I admit that you are not the one criminalizing protest and dissent. It is the intolerant fringe of your support base. You can help reduce the damage that these fundamentalists are doing to our democratic ethos by finding the space in your speeches to the nation to constantly include a few lines about growing our democracy and what this entails. 

Where possible, you should hold out the current Governor of Lagos state as an example of the fanatical wing of your followership. In Ambode, they can learn that vigilance and conscientious critique by citizens can help a leader get his act together and begin to deliver brilliantly. Ambode was at the receiving end of severe criticisms in the early months of his administration. Luckily for him, no army of fundamentalist supporters arose to declare him above criticism. Today, we are witnessing the results in Lagos. Ambode is succeeding because he was criticized in a democratic setting. If you succeed with Nigeria sir, it will not be a consequence of the Hosanna in the highest choruses of the fundamentalists. It will be due to the vigilance of those who will not accept or explain half way measures for you.

Your Team

There should have been a rejig of your team, especially your cabinet. You asked the public to help you rate your cabinet. Have you been listening to the report card, sir? There are too many deadweights and too many overwhelmed people in your cabinet. I don’t know the name of your FCT Minister because he is invisible. I have no idea what Chris Ngige is still hanging around for. Babatunde Raji Fashola is clearly overwhelmed and should be given only one of his current three portfolios. You need a more dynamic team for what clearly is your last year in office. By the end of 2016, the race for 2019 would have begun in earnest. 2016 is the last real year you have to make a difference.

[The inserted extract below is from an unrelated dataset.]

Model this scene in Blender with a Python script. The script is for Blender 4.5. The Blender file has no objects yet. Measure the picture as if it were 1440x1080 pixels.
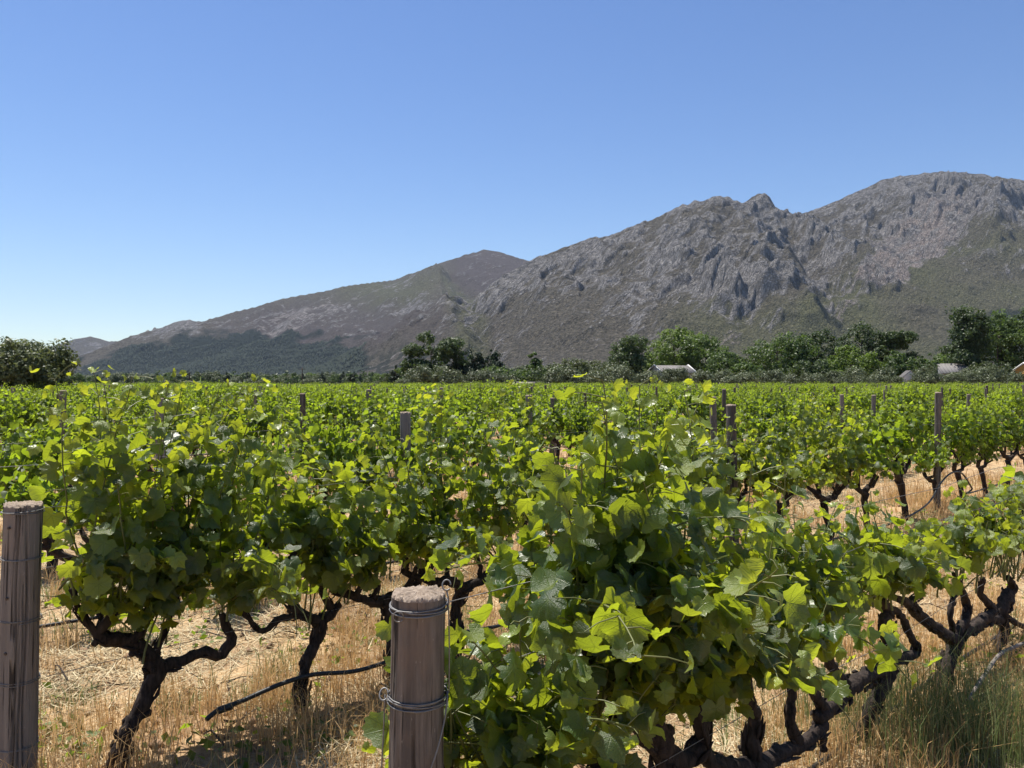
import bpy, math, random
import numpy as np
from mathutils import Matrix, Vector

S = bpy.context.scene
COL = S.collection

# ------------------------------------------------------------------ camera, world, sun, exposure
cam_d = bpy.data.cameras.new('camera')
cam = bpy.data.objects.new('camera', cam_d); COL.objects.link(cam)
EYE = 1.7
F = 1130.0            # focal length in pixels of the 1440 px wide photograph
HZ = 537.0            # horizon row
cam_d.sensor_width = 36.0
cam_d.lens = 36.0 * F / 1440.0
cam_d.clip_start = 0.05
cam_d.clip_end = 30000
cam.location = (0, 0, EYE)
cam.rotation_euler = (math.radians(90) - math.atan((540 - HZ) / F), 0, 0)
S.camera = cam

SUN_EL = math.radians(67)
SUN_AZ = math.radians(-42)      # clockwise from +Y: the sun stands to the left and ahead
W = bpy.data.worlds.new('World'); S.world = W; W.use_nodes = True
wn = W.node_tree.nodes; wl = W.node_tree.links
for n in list(wn): wn.remove(n)
sky = wn.new('ShaderNodeTexSky'); sky.sky_type = 'NISHITA'; sky.sun_disc = False
sky.sun_elevation = SUN_EL; sky.sun_rotation = SUN_AZ
sky.altitude = 0; sky.air_density = 1.0; sky.dust_density = 0.15; sky.ozone_density = 3.0
bg = wn.new('ShaderNodeBackground'); bg.inputs['Strength'].default_value = 0.085
wo = wn.new('ShaderNodeOutputWorld')
hs = wn.new('ShaderNodeHueSaturation'); hs.inputs['Saturation'].default_value = 1.16; hs.inputs['Hue'].default_value = 0.509
wl.new(sky.outputs[0], hs.inputs['Color']); wl.new(hs.outputs[0], bg.inputs[0]); wl.new(bg.outputs[0], wo.inputs['Surface'])

sd = bpy.data.lights.new('sun', 'SUN'); sun = bpy.data.objects.new('sun', sd); COL.objects.link(sun)
sd.energy = 5.0; sd.angle = math.radians(0.53); sd.color = (1.0, 0.95, 0.86)
sv = Vector((math.sin(SUN_AZ) * math.cos(SUN_EL), math.cos(SUN_AZ) * math.cos(SUN_EL), math.sin(SUN_EL)))
sun.rotation_euler = sv.to_track_quat('Z', 'Y').to_euler()
sun.location = (-20, 10, 40)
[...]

As for your communication team, the least said about her the better, but I am happy that the Vice President in his own interaction with social media influencers acknowledged the problem and promised improvement. We cannot have a communication team whose leader responds to calls to up his game by sponsoring hack writers to malign people’s integrity with barefaced lies from the pit of hell. Pius Adesanmi is not beholden to you or anybody in the political field. I do not write proposals. I do not seek contracts from government people. If your communication team thinks that sponsoring lies that I sought a contract with you or submitted a proposal to write your biography is what will keep me quiet, they have another think coming. The sad thing about this sponsored lie is that they forgot that they are supposed to be change. It used to be that Pastor Wendell Simlin manufactured these kinds of lies in the goats and yam dispensation, forging papers and documents in the attempt to implicate the future Emir of Kano. Now the head of your communication team is sponsoring lies that I submitted a proposal I never even wrote. Where is the change?

I wish you more success in the service of our Fatherland in 2016.